Second picture is the amp board flipped down inside the case. There is a 3rd way, flipped over screwed to the angle bracket shown on the front, so I can adjust the wiring without the board flopping around. I have since added a fan to the left of the RF bulkhead blowing on the heatsink, after moving the mesh bulkhead right.
After is an e-bay amp sold without heat sink. Obviously the transistors are on the near edge with the heat sink about 8" x 8" underneath the board. So transistor leads are bent up 90 deg. The heat sink you see is the driver IC, a lme49810.

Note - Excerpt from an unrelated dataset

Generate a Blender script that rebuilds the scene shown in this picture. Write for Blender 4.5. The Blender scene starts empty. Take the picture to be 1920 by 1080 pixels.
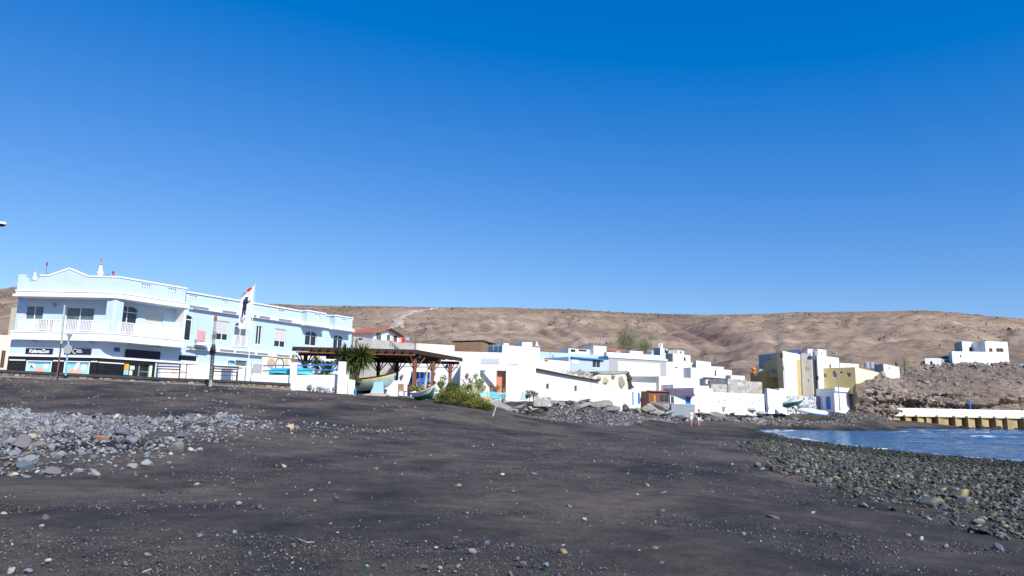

Most conventional amps have the output transistor on back edge pointing up, with heat sink vertical to the flat board. Screwing the board to the heatsink so the transistor leads don't carry the shock of dropping the amp, is a trick. You're going to have trouble with that since your project board doesn't have mount holes on it for brackets. I suggest putting the transistors on the heat sink, mounting it to the metal case, and run stranded wires from the output transistors to the project board. Make sure the Vbe leads, which are an input, are well separated from the OT leads, which are an output. Else Oscillation could occur.
Okay. I will take a look at the what is at school and then if I can't find anything good, I'll add a heatsink to the digikey order. No, I have not bought anything yet from digikey. The school also sells wire, I'm going to look and see if they sell 16 gauge.